Addendum à l’article « New Orleans, un peu de préhistoire… »

New Orleans en 1725, Gallica, la bibliothèque numérique de la Bibliothèque Nationale de France

• Dans le n°52 d’ABS Magazine, s’agissant de La Nouvelle-Orléans, « un peu de préhistoire » vous avait été contée. Vous pouvez retrouver une version numérique de cet article ici. Les notes qui suivent visent à compléter ce dossier.

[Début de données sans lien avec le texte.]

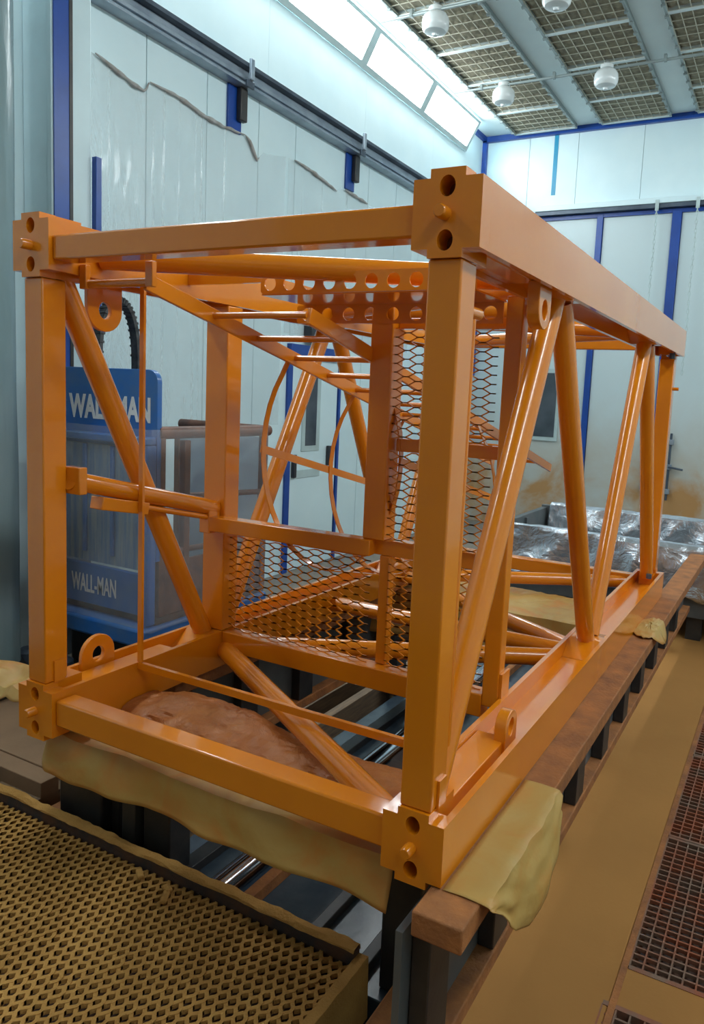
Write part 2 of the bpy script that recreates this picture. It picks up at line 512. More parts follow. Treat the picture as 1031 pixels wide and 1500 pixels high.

Dans ses Mémoires (année 1720), Saint-Simon blâme vigoureusement la pratique d’expédier des filles de joie enchaînées, des orphelines sans le sou, des criminelles, des religieuses arrachées de leurs couvents, de paysannes volées dans les villages, malheureuses de toute provenance (toutes en âge de procréer) enchaînées et embarquées de force au Havre :

« Ce fut pour les (les vastes pays du Mississippi) peupler qu’on fit à Paris et dans tout le Royaume des enlèvements des gens sans aveu et mendiants valides, hommes et femmes, et de quantité de créatures publiques. Si cela eût été exécuté avec sagesse, discernement, les mesures et les précautions nécessaires, cela aurait rempli l’objet que l’on se proposait, et soulagé Paris et les provinces d’un lourd fardeau inutile et souvent dangereux. Mais on s’y prit à Paris et partout ailleurs avec tant de violence et tant de friponnerie encore pour enlever qui on voulait, que cela excita de grands murmures. On n’avait pas eu le moindre soin de pourvoir à la subsistance de tant de malheureux sur les chemins, ni même dans les lieux destinés à leur embarquement. On les enfermait les nuits dans des granges sans leur donner à manger et dans les fossés des lieux où il s’en trouvait, d’où ils ne pussent sortir. Ils faisaient des cris qui excitaient la pitié et l’indignation. Mais, les aumônes n’y pouvant suffire, moins encore le peu que les conducteurs leur donnaient, cela en fit mourir partout un nombre effroyable. Cette inhumanité jointe à la barbarie des conducteurs, à une violence d’espèce jusqu’alors inconnue et à la friponnerie d’enlèvements de gens qui n’étaient point de la qualité prescrite, mais dont on se voulait défaire, en disant le mot à l’oreille et mettant de l’argent dans la main des préposés aux enlèvements, que les bruits s’élevèrent avec tant de fracas et avec des termes et des tons si imposants qu’on trouva que la chose ne se pouvait plus soutenir. Il s’en était embarqué quelques troupes, qui ne furent guère mieux traitées dans la traversée. » (« Mémoires de Saint-Simon », La Pleiade, tome VII p.644-645).